Когда еще и еще раз читаешь это стихотворение, является сожаление, что Тютчев не был композитором. (В то же время ни одному композитору не удалось пока написать таких стихов.) Поэт удивительно «подбирает» слова и рифмы. Но ведь только музыка может передать на самом деле

Час тоски невыразимой... Все во мне и я во всем!..

И эти многоточия — тоже для музыки, которую мы должны дослушать после отзвучавшего слова.

Я был просто потрясен, когда узнал, что Л. Н. Толстой плакал, читая это стихотворение. Об этом рассказал А. Б. Гольденвейзер. Однажды он посетил Толстого, когда тот был нездоров. Он и ранее знал, что Тютчев безмерно волновал писателя, а тут он говорит Александру Борисовичу: «Вот я счастлив, нашел истинное произведение искусства.
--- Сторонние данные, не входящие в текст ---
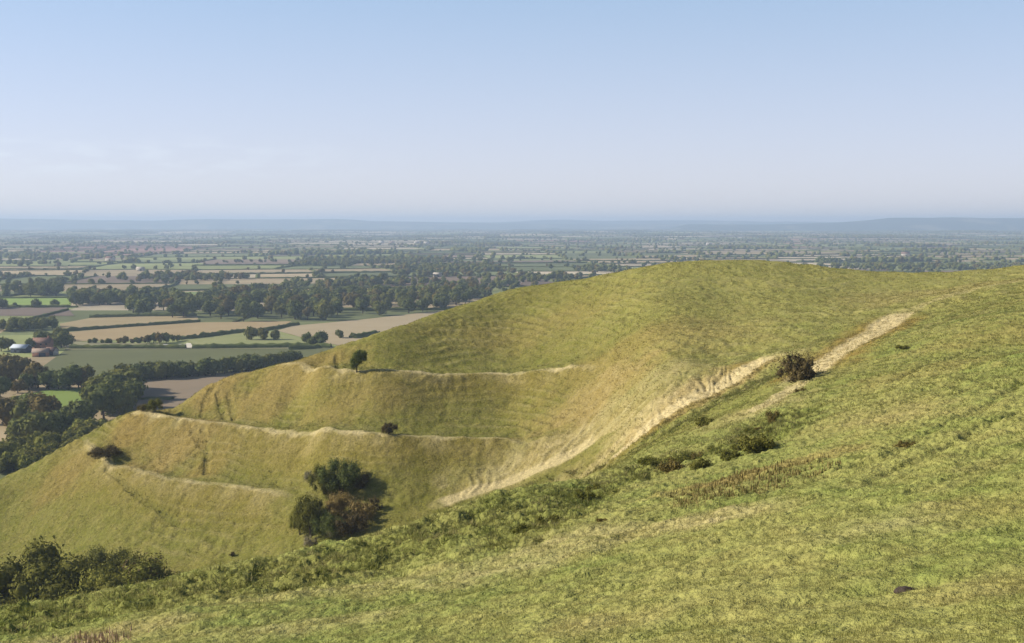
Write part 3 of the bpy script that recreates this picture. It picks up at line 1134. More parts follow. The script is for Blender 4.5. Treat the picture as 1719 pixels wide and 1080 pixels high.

Я не могу читать без слез. Я его запомнил. Постойте, я вас сейчас его скажу». Лев Николаевич начал прерывающимся голосом: «Тени сизые смесились...». Несколько раз он прерывался и начинал сызнова. Но когда он произнес конец первой строфы: «Все во мне и я во всем», голос его оборвался.

Мелодия вступления, которая станет основной темой романса, очень напоминает одну из тем Шестой симфонии Чайковского. Думается, это не сознательная реминисценция, а явление духовного родства Метнера с эпохой, которой он был увлечен (а музыку Чайковского страстно любил всю жизнь), «язык» которой он не мог обойти совсем. И тогда сходное чувство, образ выливались в сходное интонационное воплощение.

Мелодия вокальной партии, неброская, как и в предыдущих романсах, удобна по диапазону (до1фа2), глубоко выразительны вокализации гласных, к которым прибегает композитор: так он раскрывает поэтические многоточия. В слове «гул» на протяжении 21/2 тактов гласная сползает по полутонам (на diminuendo), и таким образом достигается эффект замирающего вдали неведомого звука. В последнем слове «смешай» второй слог тянется с филировкой на ноте фа1 З1/2 такта. Вокалиста в этом романсе подстерегают ритмические трудности — синкопы в начале и внутри фраз, переменный размер и достаточно свободный по отношению к голосу аккомпанемент.